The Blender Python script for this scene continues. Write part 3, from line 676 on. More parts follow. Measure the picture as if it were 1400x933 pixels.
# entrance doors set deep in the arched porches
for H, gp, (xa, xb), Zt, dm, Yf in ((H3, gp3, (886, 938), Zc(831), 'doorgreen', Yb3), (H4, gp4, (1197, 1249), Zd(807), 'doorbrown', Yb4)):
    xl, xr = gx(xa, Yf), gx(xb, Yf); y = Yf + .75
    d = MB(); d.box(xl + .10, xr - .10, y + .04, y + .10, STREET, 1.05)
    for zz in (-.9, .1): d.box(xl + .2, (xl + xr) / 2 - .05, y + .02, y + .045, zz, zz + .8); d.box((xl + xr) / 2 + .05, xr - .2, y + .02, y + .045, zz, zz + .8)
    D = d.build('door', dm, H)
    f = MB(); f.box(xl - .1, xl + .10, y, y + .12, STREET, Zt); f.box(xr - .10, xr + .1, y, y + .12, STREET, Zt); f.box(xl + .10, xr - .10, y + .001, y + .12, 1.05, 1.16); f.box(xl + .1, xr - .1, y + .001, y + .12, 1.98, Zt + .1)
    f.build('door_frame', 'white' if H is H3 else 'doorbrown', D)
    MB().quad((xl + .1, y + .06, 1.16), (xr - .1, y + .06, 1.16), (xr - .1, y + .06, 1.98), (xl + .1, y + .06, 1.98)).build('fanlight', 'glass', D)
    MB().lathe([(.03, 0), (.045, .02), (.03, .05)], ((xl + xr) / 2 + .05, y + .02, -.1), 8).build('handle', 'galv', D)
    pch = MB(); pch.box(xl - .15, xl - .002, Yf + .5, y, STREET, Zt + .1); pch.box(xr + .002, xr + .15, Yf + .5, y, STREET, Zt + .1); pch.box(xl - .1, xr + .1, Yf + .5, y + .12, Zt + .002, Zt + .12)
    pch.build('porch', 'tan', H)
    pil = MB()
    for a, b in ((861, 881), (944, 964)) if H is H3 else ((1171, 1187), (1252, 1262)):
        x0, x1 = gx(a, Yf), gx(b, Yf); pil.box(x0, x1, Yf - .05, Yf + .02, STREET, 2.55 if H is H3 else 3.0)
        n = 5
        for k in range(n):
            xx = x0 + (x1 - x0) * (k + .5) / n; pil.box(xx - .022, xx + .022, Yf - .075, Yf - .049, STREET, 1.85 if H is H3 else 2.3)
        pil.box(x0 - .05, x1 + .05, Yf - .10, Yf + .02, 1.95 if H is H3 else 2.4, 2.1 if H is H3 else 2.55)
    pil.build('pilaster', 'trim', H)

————

__WORK TO COMPLETE__. Copy out each line exactly as written.

__EXERCISE SOLUTION__.
The Blender Python script for this scene continues. Write part 3, from line 676 on. More parts follow. Measure the picture as if it were 1400x933 pixels.
# entrance doors set deep in the arched porches
for H, gp, (xa, xb), Zt, dm, Yf in ((H3, gp3, (886, 938), Zc(831), 'doorgreen', Yb3), (H4, gp4, (1197, 1249), Zd(807), 'doorbrown', Yb4)):
    xl, xr = gx(xa, Yf), gx(xb, Yf); y = Yf + .75
    d = MB(); d.box(xl + .10, xr - .10, y + .04, y + .10, STREET, 1.05)
    for zz in (-.9, .1): d.box(xl + .2, (xl + xr) / 2 - .05, y + .02, y + .045, zz, zz + .8); d.box((xl + xr) / 2 + .05, xr - .2, y + .02, y + .045, zz, zz + .8)
    D = d.build('door', dm, H)
    f = MB(); f.box(xl - .1, xl + .10, y, y + .12, STREET, Zt); f.box(xr - .10, xr + .1, y, y + .12, STREET, Zt); f.box(xl + .10, xr - .10, y + .001, y + .12, 1.05, 1.16); f.box(xl + .1, xr - .1, y + .001, y + .12, 1.98, Zt + .1)
    f.build('door_frame', 'white' if H is H3 else 'doorbrown', D)
    MB().quad((xl + .1, y + .06, 1.16), (xr - .1, y + .06, 1.16), (xr - .1, y + .06, 1.98), (xl + .1, y + .06, 1.98)).build('fanlight', 'glass', D)
    MB().lathe([(.03, 0), (.045, .02), (.03, .05)], ((xl + xr) / 2 + .05, y + .02, -.1), 8).build('handle', 'galv', D)
    pch = MB(); pch.box(xl - .15, xl - .002, Yf + .5, y, STREET, Zt + .1); pch.box(xr + .002, xr + .15, Yf + .5, y, STREET, Zt + .1); pch.box(xl - .1, xr + .1, Yf + .5, y + .12, Zt + .002, Zt + .12)
    pch.build('porch', 'tan', H)
    pil = MB()
    for a, b in ((861, 881), (944, 964)) if H is H3 else ((1171, 1187), (1252, 1262)):
        x0, x1 = gx(a, Yf), gx(b, Yf); pil.box(x0, x1, Yf - .05, Yf + .02, STREET, 2.55 if H is H3 else 3.0)
        n = 5
        for k in range(n):
            xx = x0 + (x1 - x0) * (k + .5) / n; pil.box(xx - .022, xx + .022, Yf - .075, Yf - .049, STREET, 1.85 if H is H3 else 2.3)
        pil.box(x0 - .05, x1 + .05, Yf - .10, Yf + .02, 1.95 if H is H3 else 2.4, 2.1 if H is H3 else 2.55)
    pil.build('pilaster', 'trim', H)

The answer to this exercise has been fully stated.